Joe Gannon
 
Joe Gannon  

Pity the poor novelist. The Trump presidency is depriving thriller writers of great original material. We will all be writing roman à clefs — true stories with altered names. Who needs to invent political thrillers when the newspaper delivers the best plots in years?

Plot 1: A well-regarded journalist, a lion amongst his colleagues, drops a tell-all book about a highly controversial president chock-full of mostly anonymous sources dishing on their deeply flawed commander in chief. But that blockbuster is upstaged when a serving member of the President’s team pens an anonymous op-ed (in the newspaper the president most hates) revealing there is a “resistance” inside his White House that is preventing the president from destroying the nation from within. The anonymous writer reveals they are running the country, not the president.

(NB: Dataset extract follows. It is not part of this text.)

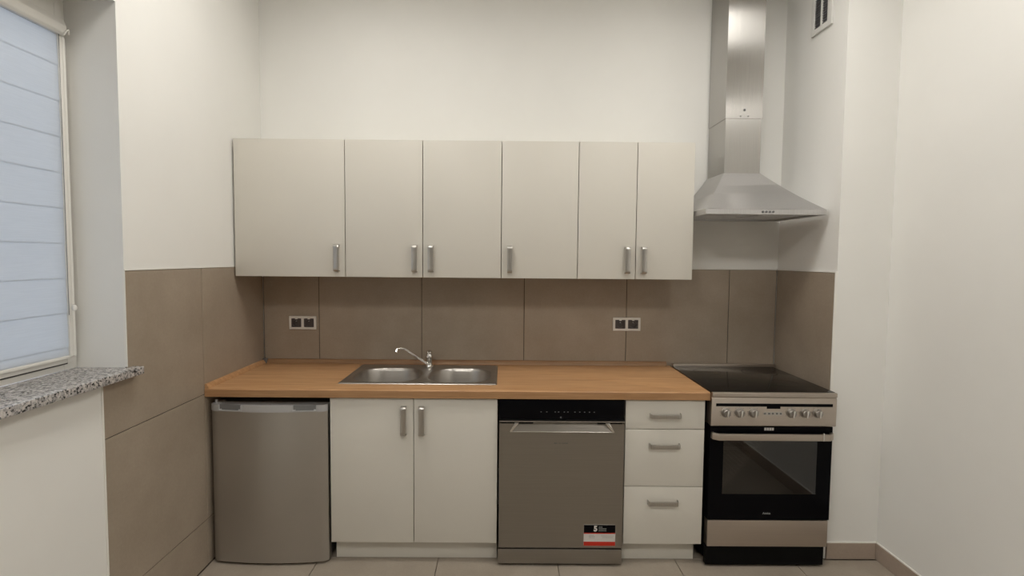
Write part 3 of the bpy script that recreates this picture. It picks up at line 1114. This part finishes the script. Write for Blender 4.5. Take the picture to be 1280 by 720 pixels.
for z_ in (0.40, 0.56):
    tube(rk, [(cx0 + 0.004, KY + 0.075, z_), (cx1 - 0.004, KY + 0.075, z_)], 0.003, 8)
    tube(rk, [(cx0 + 0.004, -0.13, z_), (cx1 - 0.004, -0.13, z_)], 0.003, 8)
    for i in range(15):
        x = cx0 + 0.02 + (cx1 - cx0 - 0.04) * i / 14
        tube(rk, [(x, KY + 0.075, z_ + 0.003), (x, -0.13, z_ + 0.003)], 0.0015, 6)
obj('oven_rack', rk, M['handle'], ck)
# hob
hb_ = obj('hob_plate', box(nb(), KX0 - 0.002, KX1 + 0.004, KY - 0.006, -0.052, 0.848, 0.8585, 0.0025), M['hob'], ck)
for cx, cy, r in ((2.53, -0.44, 0.09), (2.82, -0.44, 0.072), (2.53, -0.19, 0.072), (2.82, -0.19, 0.09)):
    tt = bmesh.new()
    n = 48
    o1 = [tt.verts.new((cx + r * math.cos(2 * math.pi * k / n), cy + r * math.sin(2 * math.pi * k / n), 0.8588)) for k in range(n)]
    o2 = [tt.verts.new((cx + (r - .002) * math.cos(2 * math.pi * k / n), cy + (r - .002) * math.sin(2 * math.pi * k / n), 0.8588)) for k in range(n)]
    for k in range(n):
        tt.faces.new((o1[k], o1[(k + 1) % n], o2[(k + 1) % n], o2[k]))
    obj('zone_ring', tt, M['hob_ring'], hb_, smooth=False)
b = nb()
box(b, KX0 - 0.003, KX1 + 0.005, KY - 0.024, KY - 0.006, 0.836, 0.8575, 0.004, 3)
box(b, KX0 - 0.003, KX1 + 0.005, KY - 0.006, -0.05, 0.833, 0.848)
obj('hob_frame', b, M['cooksteel'], ck, label='steel rim along the front of the hob')
obj('rear_trim', box(nb(), KX0 + 0.004, KX1 + 0.020, -0.050, -0.028, 0.840, 0.872, 0.003), M['cooksteel'], ck, label='low steel strip behind the hob')
# control panel
pz0, pz1 = 0.697, 0.8345
t = nb()
prism(t, [(KY + 0.045, pz0), (KY - 0.016, pz0), (KY - 0.019, pz0 + 0.004), (KY - 0.019, 0.826), (KY - 0.014, pz1), (KY + 0.045, pz1)], 'x', KX0 - 0.003, KX1 + 0.005, 0)
cpn = obj('control_panel', t, M['cooksteel'], ck)
yP = KY - 0.019
b = nb()
box(b, 2.404, 2.953, yP - 0.001, yP + 0.002, 0.791, 0.8055, 0.0008, 1)
box(b, 2.642, 2.706, yP - 0.001, yP + 0.002, 0.781, 0.792)
obj('display_strip', b, M['black'], cpn, smooth=False)
sk_z = 0.7615
knob_proto = None
for x in (2.450, 2.5145, 2.580, 2.7575, 2.821, 2.881):
    if knob_proto is None:
        kb = nb()
        lathe(kb, [(0.0, 0.0), (0.0225, 0.0), (0.0225, 0.003), (0.0185, 0.005), (0.0175, 0.018), (0.015, 0.0205), (0.0, 0.021)], (x, yP, sk_z), (0, -1, 0), n=28)
        knob_proto = obj('knob', kb, M['knob'], cpn, origin=(x, yP, sk_z))
        rg = nb()
        rb2 = bmesh.new()
        bmesh.ops.create_cube(rb2, size=1.0, matrix=Matrix.Translation((x, yP - 0.0235, sk_z)) @ Matrix.Rotation(math.radians(8), 4, 'Y') @ Matrix.Diagonal((0.008, 0.009, 0.034, 1)))
        bmesh.ops.bevel(rb2, geom=rb2.edges[:], offset=0.002, segments=2, profile=0.6, affect='EDGES')
        merge(rg, rb2)
        rdg = obj('grip_bar', rg, M['chrome'], knob_proto, origin=(x, yP, sk_z))
        x_first = x
    else:
        dup_part(knob_proto, cpn, (x - x_first, 0, 0))
mk = nb()
for x in (2.450, 2.5145, 2.580, 2.7575, 2.821, 2.881):
    for an in range(-120, 121, 40):
        a = math.radians(an)
        box(mk, x + 0.0275 * math.sin(a) - 0.0012, x + 0.0275 * math.sin(a) + 0.0012, yP - 0.0004, yP + 0.001, sk_z + 0.0275 * math.cos(a) - 0.0012, sk_z + 0.0275 * math.cos(a) + 0.0012)
obj('dial_marks', mk, M['grip'], cpn, smooth=False)['kind'] = 'stuff'
ov = nb()
pts = []
for k in range(40):
    a = 2 * math.pi * k / 40
    cxx = 0.034 if math.cos(a) > 0 else -0.034
    pts.append((2.671 + cxx + 0.011 * math.cos(a), 0.7585 + 0.0085 * math.sin(a)))
prism(ov, pts, 'y', yP - 0.0018, yP + 0.001)
ovo = obj('timer_buttons', ov, M['handle'], cpn, smooth=False, label='oval timer field between the knobs')
for x in (2.634, 2.653, 2.671, 2.690, 2.708):
    obj('button', lathe(nb(), [(0.0, 0.0), (0.0048, 0.0), (0.0042, 0.0022), (0.0, 0.0024)], (x, yP - 0.0016, 0.7585), (0, -1, 0), n=16), M['grip'], ovo)
# oven door
oz0, oz1 = 0.2375, 0.690
wx0, wx1, wz0, wz1 = 2.452, 2.899, 0.362, 0.632
yO = KY - 0.002
b = nb()
ox0, ox1 = KX0 - 0.001, KX1 + 0.002
box(b, ox0, wx0, yO, yO + 0.040, oz0, oz1)
box(b, wx1, ox1, yO, yO + 0.040, oz0, oz1)
box(b, wx0, wx1, yO, yO + 0.040, oz0, wz0)
box(b, wx0, wx1, yO, yO + 0.040, wz1, oz1)
bmesh.ops.remove_doubles(b, verts=b.verts[:], dist=1e-5)
od = obj('oven_door', b, M['black'], ck, smooth=False)
obj('glass', box(nb(), wx0, wx1, yO + 0.0008, yO + 0.004, wz0, wz1), M['oven_glass'], od, smooth=False, label='see-through dark glass of the oven window')
b = nb()
hz = 0.638
pth = [(ox0 + 0.004, yO + 0.001), (ox0 + 0.006, yO - 0.018), (ox0 + 0.030, yO - 0.036), (ox1 - 0.030, yO - 0.036), (ox1 - 0.006, yO - 0.018), (ox1 - 0.004, yO + 0.001),
       (ox1 - 0.016, yO + 0.001), (ox1 - 0.018, yO - 0.012), (ox1 - 0.034, yO - 0.025), (ox0 + 0.034, yO - 0.025), (ox0 + 0.018, yO - 0.012), (ox0 + 0.016, yO + 0.001)]
prism(b, pth, 'z', 0.634, 0.665, 0.0015, 2)
obj('handle', b, M['cooksteel'], od)
text_mesh('Amica', 0.015, 2.668, yO - 0.0004, 0.269, M['grey_print'], od, bold=0.0003)
b = nb()
box(b, 2.643, 2.688, yO - 0.0008, yO + 0.001, 0.672, 0.685)
bdg = obj('badge', b, M['white_print'], od, smooth=False, label='small pale badge above the door handle')
b = nb()
for x in (2.6535, 2.6655, 2.6765):
    box(b, x - 0.0008, x + 0.0008, yO - 0.0012, yO - 0.0006, 0.6725, 0.6845)
obj('badge_lines', b, M['black'], bdg, smooth=False)
obj('latch', box(nb(), 2.902, 2.907, yO - 0.038, yO - 0.022, 0.634, 0.672, 0.001, 1), M['chrome'], od, smooth=False, label='thin upright strip at the right of the handle')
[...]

Plot 2: A soft coup. A rich, over-privileged, under-educated erratic egomaniac decides to run for president of the most powerful nation on Earth. He destroys his political opponents by deploying middle-school rhetoric, and — with the aid of his nation’s most ardent enemy — gets himself elected by losing the popular vote. The now-president is so seemingly deranged by vanity his most senior advisers and cabinet appointments immediately plot to keep him from actually running the country so that he does not ruin it.

Plot 3: The most powerful nation on Earth elects a president who is so intellectually slothful, so clueless as to how his own government works, that his closest aides control him by simply removing certain files from his desk. The president doesn’t notice this until one of his political enemies publishes a book informing him of it, but he only finds that out by watching TV.

OK, so #3 has a splash of Monty Python.

Yet none of those plots are as riveting, nor as plausible, as the last two days’ news cycle. The revelations comings from Bob Woodward’s “Fear” were utterly overshadowed by the anonymous op-ed published in The New York Times by a “senior” administration official. The former we’ve seen two of before and I am blasé about them. The latter is so unprecedented it has finally pushed us through the Looking Glass.  

A serving appointee who claims to support Trump’s “agenda” reveals that there is a resistance of seemingly dozens of officials inside Trump’s own administration who have clandestinely set-up a “two-track” presidency where Trump gets to temper tantrum, while they actually run the country, leading the great ox by the nose and cleaning up after him.

Some of Trump’s supporters immediately called the publication of both these exposes — claiming they were coordinated — a “soft coup.” But if anything, the op-ed clearly shows a soft coup has already happened.

Strangely, for a lifelong lefty, I find it … comforting. Whoever would’ve thought such a thing would be executed by conservatives in order to save the republic from one of their own? If a coup had ever occurred in the country, I’d always assumed it would be against a genuine socialist with designs to wind down Wall Street and sunset the American empire. This seems more the soft coup of lowered expectations. The threat is not political or economic; it is moral, intellectual, psychological.

We are supposed to be so divided, so unable to agree on the simplest terms, that civil war is upon us. And yet, those deepest in the “enemy camp” are undermining the commander most desperate to fire the first shot. They deliberately dilute or deflect his worst impulses to “preserve our democratic institutions while thwarting Mr. Trump’s more misguided impulses until he is out of office.”

Look at that phrasing! The writer could have said “until the end of his two terms” or even “his term in office.” By using “until he is out of office” the writer reveals their low expectations for Trump to even finish the first term.

But we can only take so much heart from this. Like all else, the ultimate answer lies in an electoral strategy to defeat Trump, the Tea Party and the Freedom Caucus in the mid-terms and 2020. What is most revealing is that such a screed as the Times published could only be written by an appointed official who risks only firing and then a parade as he or she goes into private life.

No one holding elected office would dare publish such a rebuke — it would cost them their career and standing in the Republican world.

And that ultimately is the crux. Trump is completely unfit for office and is president only by the grace of the ancient, useless Electoral College. This is a one-off, as we will never elect such an “amoral” ignoramus again. The only saving grace of Trump is that he is one of a kind. Even the GOP will not elect a watered down imitator.

Had Ted Cruz, say, won in 2016, we would have many of the same policies, though not the dangerous derangement of Trump’s egomania. But Cruz, lest we forget, campaigned to have police target Muslim neighborhoods, for example. We cannot count on the GOP to ease up on their extremism.

So, the single issue remains: Once the Monster is gone, Dr. Frankenstein will continue his immoral social experiments trying to catch lightning to fry our social contract. We can count on the GOP to learn only one lesson from the evil of their mad science: Don’t let the monster go in front of the cameras.

It is not the Monster we need to fear. It is the Mad Scientist(s).